I for one feel safer knowing that CNBC is astute enough to call a short squeeze a "trading rally" so as not to upset the kiddies.

By the way, I forgot to mention this earlier, but I saw one of the funniest things I have ever seen on TV a few days back. It was so funny I wrote it down.

I was flipping over to CNN for some reason, and there was this Tom Costello alternate character standing in front of some gigantic charts and talking about them in what appeared to be an informed manner.

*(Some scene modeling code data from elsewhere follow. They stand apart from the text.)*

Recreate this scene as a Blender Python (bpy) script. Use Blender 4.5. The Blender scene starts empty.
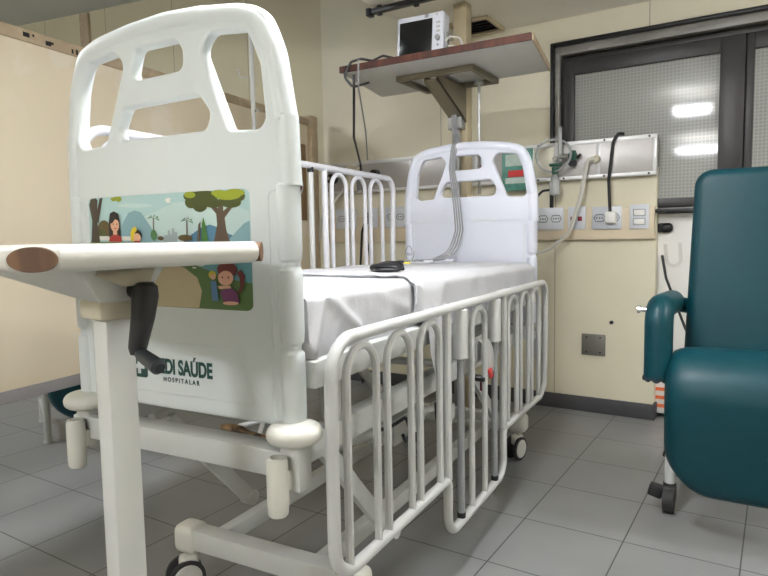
import bpy, bmesh, math, random
from mathutils import Vector, Matrix, noise
random.seed(7)
S = 0.88                       # everything is laid out in floor-tile units and brought to metres at the end
scn = bpy.context.scene
COL = scn.collection
PI = math.pi

# ------------------------------------------------------------------ materials
def mat(name, col, rough=0.5, metal=0.0, var=0.0, vscale=6.0, bump=0.0, bscale=40.0, spec=0.5, emit=None, coat=0.0):
    m = bpy.data.materials.new(name); m.use_nodes = True
    nt = m.node_tree; b = nt.nodes['Principled BSDF']
    b.inputs['Base Color'].default_value = (*col, 1); b.inputs['Roughness'].default_value = rough
    b.inputs['Metallic'].default_value = metal; b.inputs['Specular IOR Level'].default_value = spec
    b.inputs['Coat Weight'].default_value = coat
    if emit:
        b.inputs['Emission Color'].default_value = (*emit[0], 1); b.inputs['Emission Strength'].default_value = emit[1]
    if var or bump:
        tc = nt.nodes.new('ShaderNodeTexCoord'); mp = nt.nodes.new('ShaderNodeMapping')
        mp.inputs['Scale'].default_value = (1/S,)*3
        nt.links.new(tc.outputs['Object'], mp.inputs['Vector'])
    if var:
        n = nt.nodes.new('ShaderNodeTexNoise'); n.inputs['Scale'].default_value = vscale; n.inputs['Detail'].default_value = 5
        nt.links.new(mp.outputs[0], n.inputs['Vector'])
        mx = nt.nodes.new('ShaderNodeMix'); mx.data_type = 'RGBA'
        mx.inputs['A'].default_value = (*[c*(1-var) for c in col], 1); mx.inputs['B'].default_value = (*[min(1, c*(1+var)) for c in col], 1)
        nt.links.new(n.outputs['Fac'], mx.inputs['Factor']); nt.links.new(mx.outputs['Result'], b.inputs['Base Color'])
    if bump:
        n2 = nt.nodes.new('ShaderNodeTexNoise'); n2.inputs['Scale'].default_value = bscale; n2.inputs['Detail'].default_value = 4
        nt.links.new(mp.outputs[0], n2.inputs['Vector'])
        bp = nt.nodes.new('ShaderNodeBump'); bp.inputs['Strength'].default_value = bump; bp.inputs['Distance'].default_value = 0.01
        nt.links.new(n2.outputs['Fac'], bp.inputs['Height']); nt.links.new(bp.outputs[0], b.inputs['Normal'])
    return m

def mathn(nt, op, a, b=None):
    n = nt.nodes.new('ShaderNodeMath'); n.operation = op
    for i, x in enumerate((a, b)):
        if x is None: continue
        if isinstance(x, (int, float)): n.inputs[i].default_value = x
        else: nt.links.new(x, n.inputs[i])
    return n.outputs[0]

def coords(nt):
    tc = nt.nodes.new('ShaderNodeTexCoord'); mp = nt.nodes.new('ShaderNodeMapping'); mp.inputs['Scale'].default_value = (1/S,)*3
    nt.links.new(tc.outputs['Object'], mp.inputs['Vector'])
    sp = nt.nodes.new('ShaderNodeSeparateXYZ'); nt.links.new(mp.outputs[0], sp.inputs[0])
    return mp.outputs[0], sp.outputs

def line_mask(nt, x, origin, step, half):
    t = mathn(nt, 'DIVIDE', mathn(nt, 'SUBTRACT', x, origin), step)
    d = mathn(nt, 'ABSOLUTE', mathn(nt, 'SUBTRACT', t, mathn(nt, 'ROUND', t)))
    return mathn(nt, 'LESS_THAN', d, half/step)

def mix(nt, fac, a, b):
    mx = nt.nodes.new('ShaderNodeMix'); mx.data_type = 'RGBA'
    for k, v in (('Factor', fac), ('A', a), ('B', b)):
        if isinstance(v, tuple): mx.inputs[k].default_value = (*v, 1)
        elif isinstance(v, (int, float)): mx.inputs[k].default_value = v
        else: nt.links.new(v, mx.inputs[k])
    return mx.outputs['Result']

def mat_floor():
    m = mat('floor_tile', (.2, .2, .2), .38); nt = m.node_tree; b = nt.nodes['Principled BSDF']
    v, s = coords(nt)
    g = mathn(nt, 'MAXIMUM', line_mask(nt, s[0], -.884, .4, .0026), line_mask(nt, s[1], 2.07, .4085, .0026))
    n = nt.nodes.new('ShaderNodeTexNoise'); n.inputs['Scale'].default_value = 3.2; n.inputs['Detail'].default_value = 8
    nt.links.new(v, n.inputs['Vector'])
    w = nt.nodes.new('ShaderNodeTexWhiteNoise'); w.noise_dimensions = '2D'
    cb = nt.nodes.new('ShaderNodeCombineXYZ')
    nt.links.new(mathn(nt, 'FLOOR', mathn(nt, 'DIVIDE', mathn(nt, 'SUBTRACT', s[0], -.884), .4)), cb.inputs[0])
    nt.links.new(mathn(nt, 'FLOOR', mathn(nt, 'DIVIDE', mathn(nt, 'SUBTRACT', s[1], 2.07), .4085)), cb.inputs[1])
    nt.links.new(cb.outputs[0], w.inputs['Vector'])
    c = mix(nt, n.outputs['Fac'], (.165, .168, .168), (.29, .29, .285))
    c = mix(nt, mathn(nt, 'MULTIPLY', w.outputs['Value'], .22), c, (.15, .155, .16))
    c = mix(nt, g, c, (.035, .034, .034))
    nt.links.new(c, b.inputs['Base Color'])
    nt.links.new(mathn(nt, 'ADD', mathn(nt, 'MULTIPLY', n.outputs['Fac'], .25), .28), b.inputs['Roughness'])
    bp = nt.nodes.new('ShaderNodeBump'); bp.inputs['Strength'].default_value = .15; bp.inputs['Distance'].default_value = .004
    nt.links.new(mathn(nt, 'SUBTRACT', n.outputs['Fac'], g), bp.inputs['Height']); nt.links.new(bp.outputs[0], b.inputs['Normal'])
    return m

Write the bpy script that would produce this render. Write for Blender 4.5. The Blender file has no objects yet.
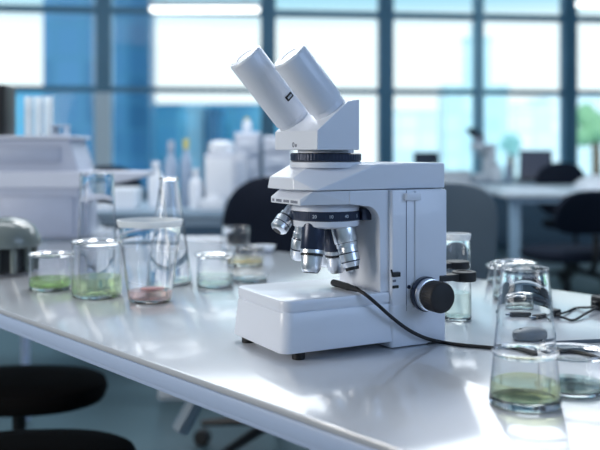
import bpy, bmesh, math, random
from mathutils import Vector, Matrix, Euler
random.seed(7)
PI = math.pi
C = bpy.context.scene.collection
F, HX, HY = 876.0, 300.0, 150.0          # focal length in pixels, horizon point
EYE, TOP = 1.0, 0.75                     # eye height, bench top height (m)

# ---------------------------------------------------------------- helpers
def at(px, py, Y):
    return Vector(((px - HX) / F * Y, Y, EYE - (py - HY) / F * Y))
def on_bench(px, py, z=TOP):
    return at(px, py, (EYE - z) * F / (py - HY))

def newmat(name):
    m = bpy.data.materials.new(name); m.use_nodes = True
    nt = m.node_tree; nt.nodes.clear()
    out = nt.nodes.new('ShaderNodeOutputMaterial')
    return m, nt, out

def mat(name, col, rough=0.5, metal=0.0, noise=0.03, nscale=30.0, coat=0.0, spec=0.5, bump=0.0, coatr=0.1):
    """principled surface with a faint procedural mottling"""
    m, nt, out = newmat(name)
    b = nt.nodes.new('ShaderNodeBsdfPrincipled')
    tc = nt.nodes.new('ShaderNodeTexCoord')
    nz = nt.nodes.new('ShaderNodeTexNoise'); nz.inputs['Scale'].default_value = nscale
    nz.inputs['Detail'].default_value = 3
    nt.links.new(tc.outputs['Object'], nz.inputs['Vector'])
    mx = nt.nodes.new('ShaderNodeMix'); mx.data_type = 'RGBA'
    c0 = [max(0, c * (1 - noise)) for c in col]; c1 = [min(1, c * (1 + noise)) for c in col]
    mx.inputs[6].default_value = (*c0, 1); mx.inputs[7].default_value = (*c1, 1)
    nt.links.new(nz.outputs['Fac'], mx.inputs[0])
    nt.links.new(mx.outputs[2], b.inputs['Base Color'])
    b.inputs['Roughness'].default_value = rough; b.inputs['Metallic'].default_value = metal
    b.inputs['Coat Weight'].default_value = coat; b.inputs['Coat Roughness'].default_value = coatr
    b.inputs['Specular IOR Level'].default_value = spec
    if bump:
        bp = nt.nodes.new('ShaderNodeBump'); bp.inputs['Strength'].default_value = bump
        bp.inputs['Distance'].default_value = 0.002
        nt.links.new(nz.outputs['Fac'], bp.inputs['Height']); nt.links.new(bp.outputs['Normal'], b.inputs['Normal'])
    nt.links.new(b.outputs[0], out.inputs[0])
    return m

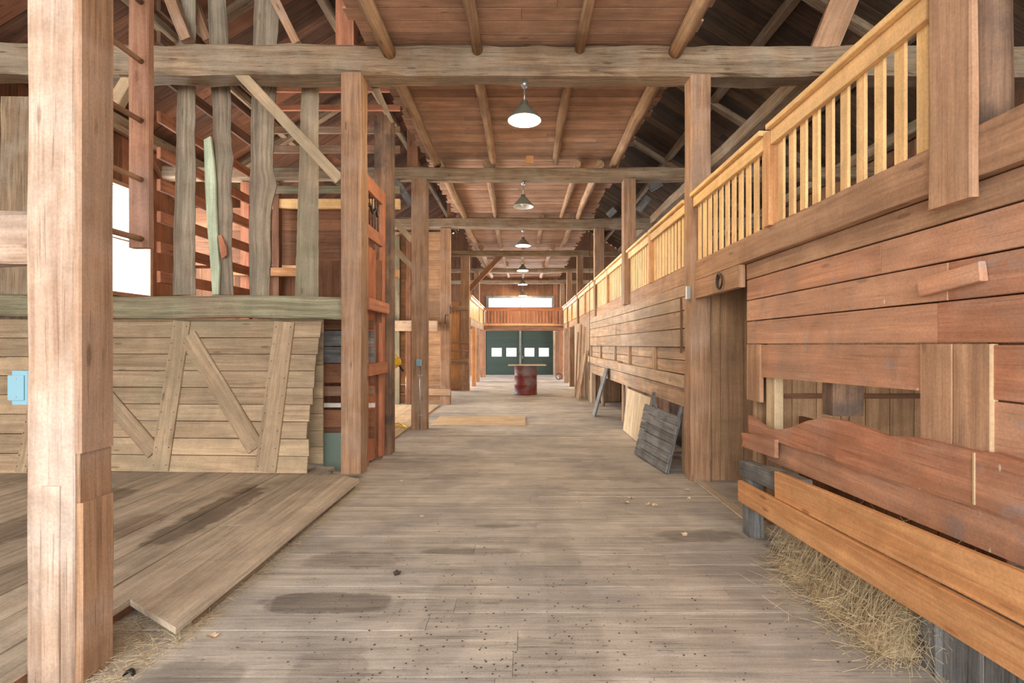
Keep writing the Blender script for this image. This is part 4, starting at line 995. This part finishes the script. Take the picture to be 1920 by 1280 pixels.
# ================================================================== DRUM TABLE, SMALL THINGS
dr = empty('oil_drum', (.09, 15.5, 0), 'rusty red oil drum standing in the middle of the far aisle', 'drum')
m = MB(); m.lathe([(0, .0), (.34, 0), (.352, .012), (.345, .03), (.34, .28), (.352, .3), (.34, .32), (.338, .56), (.35, .58), (.338, .6), (.34, .84), (.352, .855), (.345, .87), (.33, .862), (0, .85)], (.09, 15.5, 0), 40); m.build('drum_body', 'drum', dr)
m = MB(); m.box((-.44, 15.15, .872), (.70, 15.85, .892), 'x', ch=.004); tag(m.build('loose_board', 'ply'), 'thin pale board lying across the oil drum as a table top', 'board')
m = MB(); m.tube([(1.55+.13*math.cos(t*.4189), 21.9+.05*math.sin(t*.4189), .14+.12*math.sin(t*.4189)) for t in range(16)], .018, 8); tag(m.build('hose_ring', 'black'), 'black ring of hose leaning at the foot of the far right post', 'hose')
m = MB(); m.box((-1.86+.0, 8.93, 1.13), (-1.76, 8.998, 1.24), 'z', ch=.006); sb = m.build('switch_box', 'metal'); tag(sb, 'small metal switch box with conduit on the tall left post', 'switch box')
m = MB(); m.box((-1.85, 8.922, 1.14), (-1.77, 8.93, 1.23), 'z', ch=.002); m.build('cover', 'blue', sb)
m = MB(); m.tube([(-1.80, 8.975, .03), (-1.80, 8.975, 1.129)], .011, 8); m.build('conduit', 'metal', sb)
m = MB()
for z in (.25, .95): m.box((-1.83, 8.985, z), (-1.76, 8.998, z+.02), 'x')
m.build('strap', 'metal', sb)
# yellow cord reel hanging and cord on floor
yc = empty('yellow_cord_reel', (-2.35, 9.3, 1.0), 'yellow cord reel hanging in the gap left of the switch box post', 'cord reel')
m = MB(); c = V((-2.33, 9.3, 1.12))
m.lathe([(0, 0), (.1, .0), (.13, .03), (.12, .1), (.06, .14), (0, .14)], c, 14); m.build('reel_body', 'yellow', yc)
m = MB(); 
for q in range(3): m.tube([c+V((.14*math.cos(t*.524+q)-.05, .03*q, .13*math.sin(t*.524+q)+.08)) for t in range(10)], .014, 6)
m.build('cord', 'yellow', yc)
m = MB(); m.tube([c+V((.08, 0, .02)), c+V((.14, 0, -.08)), c+V((.17, 0, -.1))], .02, 6); m.build('plug', 'black', yc)
m = MB(); m.tube([c+V((-.05, 0, .18)), c+V((-.08, .03, .5)), c+V((-.08, .03, 1.3))], .006, 6); m.build('hanger', 'iron', yc)
m = MB(); m.tube([(-2.45, 9.3, .04), (-2.3, 9.5, .05), (-2.1, 9.2, .034), (-2.02, 9.0, .034), (-2.2, 9.15, .04), (-2.45, 9.1, .034), (-2.6, 9.3, .036), (-2.4, 9.6, .034)], .013, 6)
tag(m.build('extension_cord', 'yellow'), 'yellow extension cord lying on the pale floor left of the switch box post', 'cord')
for i, (x, y0, z) in enumerate(((-1.69, 12.95, 2.35), (-1.82, 12.7, 2.1))):
    m = MB(); m.tube([(x-.1, 12.812, z+.15), (x-.1, 12.70, z+.1), (x-.1, 12.66, z), (x-.1, 12.70, z-.08)], .012, 6); tag(m.build('iron_hook', 'iron'), ['upper', 'lower'][i]+' bent iron hook on the third left post', 'hook')
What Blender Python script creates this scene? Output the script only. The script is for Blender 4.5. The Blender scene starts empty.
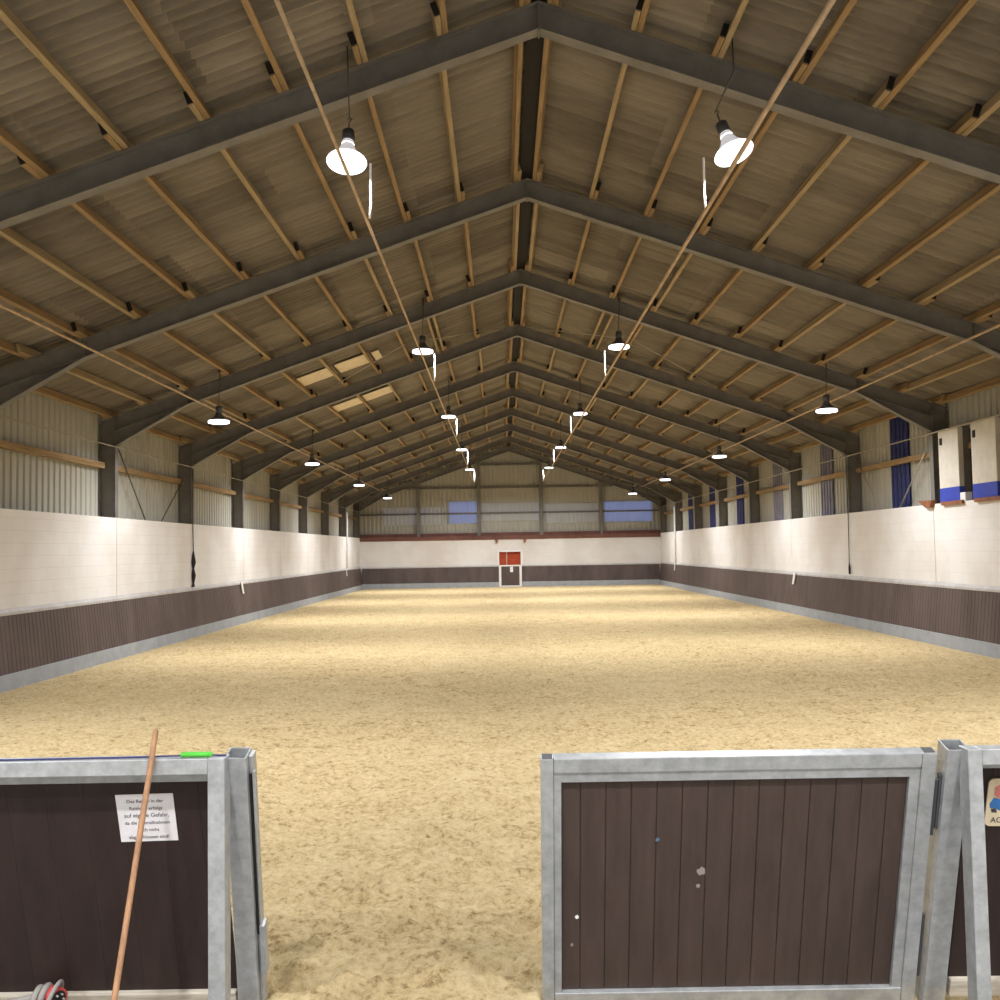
import bpy, bmesh, math, random
import numpy as np
from mathutils import Matrix, Vector
C = bpy.context.scene.collection
S = bpy.context.scene
PI = math.pi

# ------------------------------------------------------------------ camera
def make_camera():
    yaw, pitch, roll = .0007, .0497, .0169
    cy, sy, cp, sp = math.cos(yaw), math.sin(yaw), math.cos(pitch), math.sin(pitch)
    f = Vector((-sy*cp, cy*cp, sp)); r = Vector((cy, sy, 0)); u = r.cross(f)
    c, s = math.cos(roll), math.sin(roll)
    r2 = c*r - s*u; u2 = s*r + c*u
    cd = bpy.data.cameras.new('camera'); co = bpy.data.objects.new('camera', cd); C.objects.link(co)
    cd.sensor_width = 36; cd.lens = 36; cd.clip_end = 300; cd.clip_start = .05
    co.matrix_world = Matrix(((r2.x, u2.x, -f.x, -.5879), (r2.y, u2.y, -f.y, 0), (r2.z, u2.z, -f.z, 2.4683), (0, 0, 0, 1)))
    S.camera = co
make_camera()

# ------------------------------------------------------------------ world and exposure
W = bpy.data.worlds.new('dusk'); S.world = W; W.use_nodes = True
W.node_tree.nodes['Background'].inputs[0].default_value = (.42, .48, .80, 1)
W.node_tree.nodes['Background'].inputs[1].default_value = .50
S.view_settings.view_transform = 'Standard'; S.view_settings.look = 'None'
S.view_settings.gamma = 1; S.view_settings.use_curve_mapping = False
S.view_settings.exposure = 0.0
LAMP_W = 350.0           # inner rows of high bay lamps
OUTER_W = 210.0          # outer rows, lower and nearer the walls
NEAR_W = 490.0            # lamps over the entrance behind the gates
LAMP_COL = (.97, .985, 1)
try:
    S.cycles.use_denoising = True
    S.cycles.max_bounces = 8; S.cycles.diffuse_bounces = 5; S.cycles.glossy_bounces = 3
    S.cycles.sample_clamp_indirect = 4
except Exception: pass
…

I should interject here that I have mentioned on several occasions to several friends that if I were a trader on the floor of the CBOE or the NYSE, I would be sorely tempted to feed Bob Pisani Live on the Floor of the New York Stock Exchange some goofy made-up chart pattern, like a candlestick pattern called 'Dead Lotus Blossom on Mount Fuji' or 'Concubine With Three Pillows' or something and see if he would actually say it on television.

OK, back to my story:

On May 1, at 10:12 am, on CNN Financial, was a young lady named Sasha Salama. She showed a one-day chart of something, I did not commit it to memory, that was going straight down hard. Like STRAIGHT down.

Sasha explained that this was what some analysts call The Ski Slope Chart Pattern. Now back to you in the studio.

I spewed a double amount.

Did you see the chart of today's COMP they showed on CNBC? Very amusing to me personally.